Low-rent P. T. Anderson, rough trade Altman or a shabby stab at doing it Dogma-style?
Actually, Wonderland may well be the finest 'London Movie' ever committed to celluloid, taking a voyeuristic, fly-on-the-wall peek at a highly dysfunctional family: Nadia and her sisters; the sluttish single parent Debbie (Henderson); pregnant housewife Molly (Parker); parents-at-war (Markham and Shepherd) and a side server of men behaving sadly.
In Wonderland, the bright lights of our capital city do not disguise the unforgiving nature of what can be the loneliest place on the planet: a case in point is Nadia (the excellent Gina Mckee); a coffee shop waitress and member of a lonely hearts dating agency who represents the strongest link in a weak chain of still lives, who eventually merge in an evening that may or may not change their lives for the better.
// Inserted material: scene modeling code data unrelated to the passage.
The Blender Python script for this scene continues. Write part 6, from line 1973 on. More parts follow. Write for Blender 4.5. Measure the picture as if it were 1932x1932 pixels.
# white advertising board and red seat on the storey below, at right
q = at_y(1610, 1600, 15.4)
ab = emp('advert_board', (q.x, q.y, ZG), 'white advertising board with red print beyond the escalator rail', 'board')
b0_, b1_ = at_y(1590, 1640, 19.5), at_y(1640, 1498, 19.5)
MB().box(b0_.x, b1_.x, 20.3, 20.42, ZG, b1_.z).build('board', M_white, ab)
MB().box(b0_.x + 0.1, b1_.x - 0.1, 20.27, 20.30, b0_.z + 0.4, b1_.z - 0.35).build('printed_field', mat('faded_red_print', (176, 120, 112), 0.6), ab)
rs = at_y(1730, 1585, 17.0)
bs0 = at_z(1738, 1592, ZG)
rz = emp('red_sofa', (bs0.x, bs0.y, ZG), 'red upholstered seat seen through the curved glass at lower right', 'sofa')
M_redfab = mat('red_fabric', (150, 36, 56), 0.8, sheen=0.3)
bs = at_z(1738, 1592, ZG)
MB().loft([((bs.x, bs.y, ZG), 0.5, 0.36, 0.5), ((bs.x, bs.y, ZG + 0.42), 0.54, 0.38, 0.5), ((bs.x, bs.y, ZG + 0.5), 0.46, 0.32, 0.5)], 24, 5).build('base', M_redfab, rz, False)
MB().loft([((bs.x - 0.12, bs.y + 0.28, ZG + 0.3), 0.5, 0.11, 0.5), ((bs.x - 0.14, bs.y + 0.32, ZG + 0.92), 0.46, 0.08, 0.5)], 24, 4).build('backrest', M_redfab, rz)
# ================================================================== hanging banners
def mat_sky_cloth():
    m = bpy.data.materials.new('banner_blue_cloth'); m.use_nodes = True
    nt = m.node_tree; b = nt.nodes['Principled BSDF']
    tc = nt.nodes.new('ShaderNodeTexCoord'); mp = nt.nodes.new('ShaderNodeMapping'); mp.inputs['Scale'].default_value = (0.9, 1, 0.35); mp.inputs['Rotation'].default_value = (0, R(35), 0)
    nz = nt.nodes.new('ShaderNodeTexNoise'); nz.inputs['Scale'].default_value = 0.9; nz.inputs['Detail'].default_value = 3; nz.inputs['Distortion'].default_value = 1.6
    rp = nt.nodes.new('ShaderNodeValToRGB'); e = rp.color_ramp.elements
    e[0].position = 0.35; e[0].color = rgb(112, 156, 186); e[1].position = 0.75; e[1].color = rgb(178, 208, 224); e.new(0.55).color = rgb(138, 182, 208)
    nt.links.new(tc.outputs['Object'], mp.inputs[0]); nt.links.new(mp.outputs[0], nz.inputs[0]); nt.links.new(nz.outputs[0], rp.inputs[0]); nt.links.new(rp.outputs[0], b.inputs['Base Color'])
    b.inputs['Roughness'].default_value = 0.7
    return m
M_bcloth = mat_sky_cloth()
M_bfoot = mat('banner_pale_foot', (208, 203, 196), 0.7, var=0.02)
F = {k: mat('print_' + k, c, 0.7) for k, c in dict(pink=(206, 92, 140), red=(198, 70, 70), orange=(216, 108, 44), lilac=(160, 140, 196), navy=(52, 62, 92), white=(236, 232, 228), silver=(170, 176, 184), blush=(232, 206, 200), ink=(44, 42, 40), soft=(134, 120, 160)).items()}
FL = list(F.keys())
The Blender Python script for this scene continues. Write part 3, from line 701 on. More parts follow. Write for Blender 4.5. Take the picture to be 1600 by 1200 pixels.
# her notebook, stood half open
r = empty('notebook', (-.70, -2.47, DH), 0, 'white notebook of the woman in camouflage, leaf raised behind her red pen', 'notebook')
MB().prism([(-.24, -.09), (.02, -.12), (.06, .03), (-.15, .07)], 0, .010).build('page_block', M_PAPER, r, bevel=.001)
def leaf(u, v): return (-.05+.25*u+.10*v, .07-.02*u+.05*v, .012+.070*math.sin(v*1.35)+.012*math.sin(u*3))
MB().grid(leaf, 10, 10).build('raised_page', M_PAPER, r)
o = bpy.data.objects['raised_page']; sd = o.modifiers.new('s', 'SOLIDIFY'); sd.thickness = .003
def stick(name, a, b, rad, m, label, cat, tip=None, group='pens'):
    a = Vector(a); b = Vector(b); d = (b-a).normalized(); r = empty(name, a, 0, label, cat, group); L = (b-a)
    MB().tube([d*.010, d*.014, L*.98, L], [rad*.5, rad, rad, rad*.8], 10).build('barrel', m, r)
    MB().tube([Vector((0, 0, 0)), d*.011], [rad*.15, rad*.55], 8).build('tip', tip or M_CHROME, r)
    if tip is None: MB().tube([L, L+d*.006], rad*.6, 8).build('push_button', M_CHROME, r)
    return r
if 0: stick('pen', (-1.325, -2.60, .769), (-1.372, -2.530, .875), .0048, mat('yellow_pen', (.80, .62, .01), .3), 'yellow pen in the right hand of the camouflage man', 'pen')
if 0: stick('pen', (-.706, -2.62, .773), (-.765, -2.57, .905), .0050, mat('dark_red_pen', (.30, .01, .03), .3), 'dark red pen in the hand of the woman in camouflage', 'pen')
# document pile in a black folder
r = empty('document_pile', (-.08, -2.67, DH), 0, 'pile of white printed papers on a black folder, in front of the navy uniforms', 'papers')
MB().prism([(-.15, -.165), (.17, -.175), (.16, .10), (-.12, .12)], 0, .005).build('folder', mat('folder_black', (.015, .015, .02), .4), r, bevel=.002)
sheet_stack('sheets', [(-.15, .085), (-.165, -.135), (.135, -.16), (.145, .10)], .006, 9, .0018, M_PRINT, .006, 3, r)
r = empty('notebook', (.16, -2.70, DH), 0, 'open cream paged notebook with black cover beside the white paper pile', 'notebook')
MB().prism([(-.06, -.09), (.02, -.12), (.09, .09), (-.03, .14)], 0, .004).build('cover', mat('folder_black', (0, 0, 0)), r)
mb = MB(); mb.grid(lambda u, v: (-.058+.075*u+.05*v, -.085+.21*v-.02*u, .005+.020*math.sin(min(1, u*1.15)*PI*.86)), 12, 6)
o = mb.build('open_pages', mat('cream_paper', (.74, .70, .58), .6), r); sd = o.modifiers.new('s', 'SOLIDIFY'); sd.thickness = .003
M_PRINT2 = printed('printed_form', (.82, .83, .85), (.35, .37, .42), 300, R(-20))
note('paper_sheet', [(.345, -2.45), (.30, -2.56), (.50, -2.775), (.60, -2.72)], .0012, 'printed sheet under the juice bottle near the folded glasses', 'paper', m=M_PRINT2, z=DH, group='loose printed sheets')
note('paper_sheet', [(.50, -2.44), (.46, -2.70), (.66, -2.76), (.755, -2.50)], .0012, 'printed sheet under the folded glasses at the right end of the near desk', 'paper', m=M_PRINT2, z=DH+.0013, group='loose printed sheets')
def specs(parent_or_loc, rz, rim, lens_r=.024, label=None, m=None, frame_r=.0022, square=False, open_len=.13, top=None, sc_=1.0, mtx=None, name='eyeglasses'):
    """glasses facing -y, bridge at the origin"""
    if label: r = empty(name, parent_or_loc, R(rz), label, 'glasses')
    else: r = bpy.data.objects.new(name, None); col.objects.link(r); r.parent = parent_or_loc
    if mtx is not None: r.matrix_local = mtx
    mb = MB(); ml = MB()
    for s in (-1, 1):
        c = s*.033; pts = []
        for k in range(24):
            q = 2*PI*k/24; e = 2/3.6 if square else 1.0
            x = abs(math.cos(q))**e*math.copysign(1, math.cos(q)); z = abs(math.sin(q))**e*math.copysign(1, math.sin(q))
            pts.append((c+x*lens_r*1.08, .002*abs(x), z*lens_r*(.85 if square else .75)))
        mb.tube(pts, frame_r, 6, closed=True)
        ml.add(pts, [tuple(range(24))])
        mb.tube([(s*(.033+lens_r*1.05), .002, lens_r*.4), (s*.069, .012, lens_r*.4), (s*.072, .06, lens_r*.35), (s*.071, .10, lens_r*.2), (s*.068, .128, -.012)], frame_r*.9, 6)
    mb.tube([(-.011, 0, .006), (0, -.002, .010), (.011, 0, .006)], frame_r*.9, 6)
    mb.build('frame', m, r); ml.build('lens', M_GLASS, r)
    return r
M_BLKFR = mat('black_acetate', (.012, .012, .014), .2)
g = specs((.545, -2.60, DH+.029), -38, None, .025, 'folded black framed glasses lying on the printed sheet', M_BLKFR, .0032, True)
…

Fittingly, Mckee delivers the strongest performance here, conveying more (sometimes silent) emotion than many Academy award nominees manage in several films worth of dialogue. There's splendid support, too, from Markham and Shepherd while John Simm shines as Molly's wholly irresponsible husband.
In its own way, Wonderland's capital ride is every bit as bleak as Mike Leigh's admirably unglamorous Naked, but with a heart and soul that lifts it above the standard streets-aren't-paved-with-gold fare; even more so when it can boast a marvellous Michael Nyman score.